Finding the order of a presentation of a group

You should be able to prove that any string of $r$'s and $s$'s can be reduced to some $r^{a}s^{b}$ where $0\leqslant a <m$ and $0\leqslant b <n$. As in the comments, you just need to push each of the $s$'s to the right using the relation $sr=r^{j}s$.

The group is therefore of order at most $mn$. It cannot be smaller, because there is an example of a group of order $mn$ satisfying these relations.

Here is such a group of $n\times n$ matrices over $\mathbb{C}$. This construction is just a generalisation of the usual dihedral group, which is the case $n=2$.

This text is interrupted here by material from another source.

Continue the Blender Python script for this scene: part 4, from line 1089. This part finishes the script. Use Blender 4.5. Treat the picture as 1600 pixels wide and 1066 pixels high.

Let $\omega=e^{2\pi i/m}$ be a primitive $m$-th root of unity. Let $R,S$ be the $n\times n$ matrices

$$ R:=\begin{bmatrix} \omega & 0 & 0 & \dots & 0\\ 0 &\omega^{j} &0 & \dots & 0\\ 0 & 0 &\omega^{j^2} & \dots & 0\\ \vdots & \vdots &\vdots & \ddots &\vdots\\ 0&0&0&\dots&\omega^{j^{n-1}} \end{bmatrix}, \text{ and } S:=\begin{bmatrix} 0 & 1 & 0 & \dots &0\\ 0 & 0 & 1& \dots &0\\ 0 & 0 & 0 & \dots &0\\ \vdots & \vdots & \vdots \\ 0 & 0 & 0 & \dots &1\\ 1 & 0 & 0 & \dots &0\\ \end{bmatrix}. $$ It is straightforward to check that $R$ and $S$ satisfy the three laws in the presentation. It is (fairly) straightforward the check that the $R^a S^b$ with $0\leqslant a <m$ and $0\leqslant b <n$ are distinct, so that the order of the group $\langle R, S\rangle$ is indeed $mn$.